Trade unionist Nelson Alarcón has returned to Colombia after threats forced him to leave Colombia last month.

Nelson is the former president and current treasurer and executive committee member of the Colombian Federation of Educators (FECODE), the country’s main education union. He also sits on the National Strike Committee, the main body coordinating the massive mobilisations launched in April that have encountered intense police violence as trade unions and social organisations lead demands for economic justice, human rights and peace.

In June, Nelson announced that he had received several threats, laying responsibility on the government of President Iván Duque should anything untoward happen to him. These threats caused him to leave Colombia on 21 June.

In a statement on 26 July, Nelson said ‘despite my exile, the threats keep coming but I’ve taken the decision and the determination to return to my country. I will return tomorrow afternoon to continue my work on the FECODE executive committee, on the National Strike Committee and in different spaces. I believe the struggle must be led from there.’ He also called on the government to provide security measures.

FECODE has been involved in long-running disputes with the government that have seen regular industrial action, including a 37-day nationwide strike in 2017. Core issues include chronic underinvestment in the public education system, poor conditions and wages for teachers, the murders of social activists and trade unionists and government failures to implement the 2016 peace agreement.

Teachers continue to face high levels of violence and other forms of aggression. Since the start of 2018, at least 30 have been killed, many of whom were FECODE members. High-profile politicians in Duque’s party, the Democratic Centre, have also made baseless slurs against FECODE, accusing the union of seeking to indoctrinate children and of harming them.
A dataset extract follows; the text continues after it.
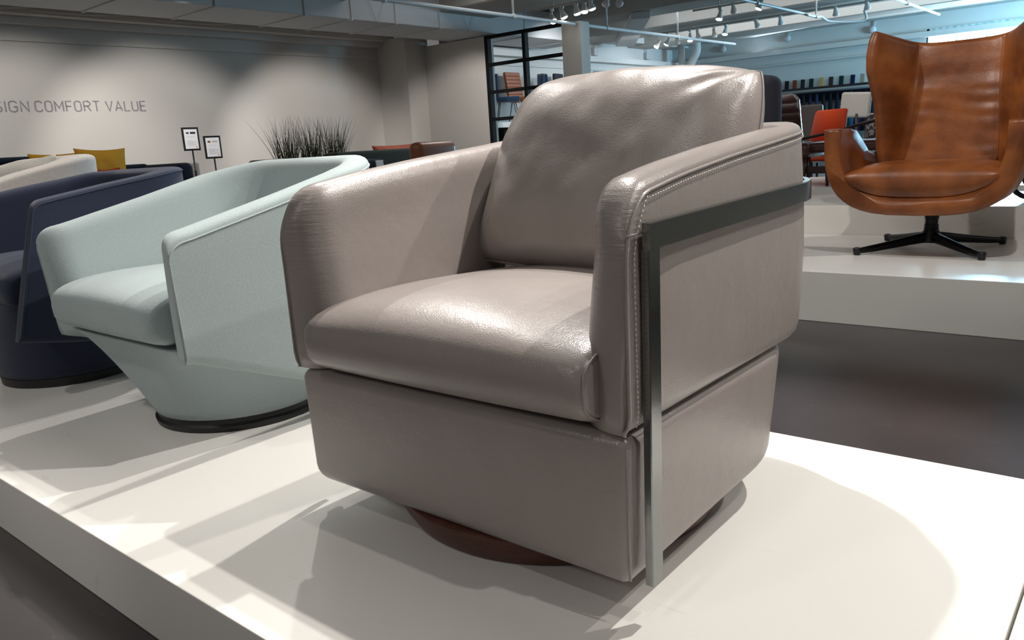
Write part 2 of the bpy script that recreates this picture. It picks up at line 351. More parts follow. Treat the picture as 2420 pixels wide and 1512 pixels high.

British and Irish education unions have condemned on several occasions the targeting of Colombian teachers, while last December the global organisation Education International, which represents teacher trade unions in 170 countries, also denounced the violence facing teachers in Colombia.

In 2019, FECODE submitted findings to the peace agreement’s transitional justice court, the Special Jurisdiction for Peace (JEP), that at least 1,000 teachers were murdered in Colombia between 1986 and 2010. Other abuses suffered by teachers included forced displacement, forced disappearance, kidnappings, arbitrary arrests, harassment, torture and illegal raids.

Nelson has spoken at Justice for Colombia events with education unions and met with British and Irish trade unionists on delegations to Colombia.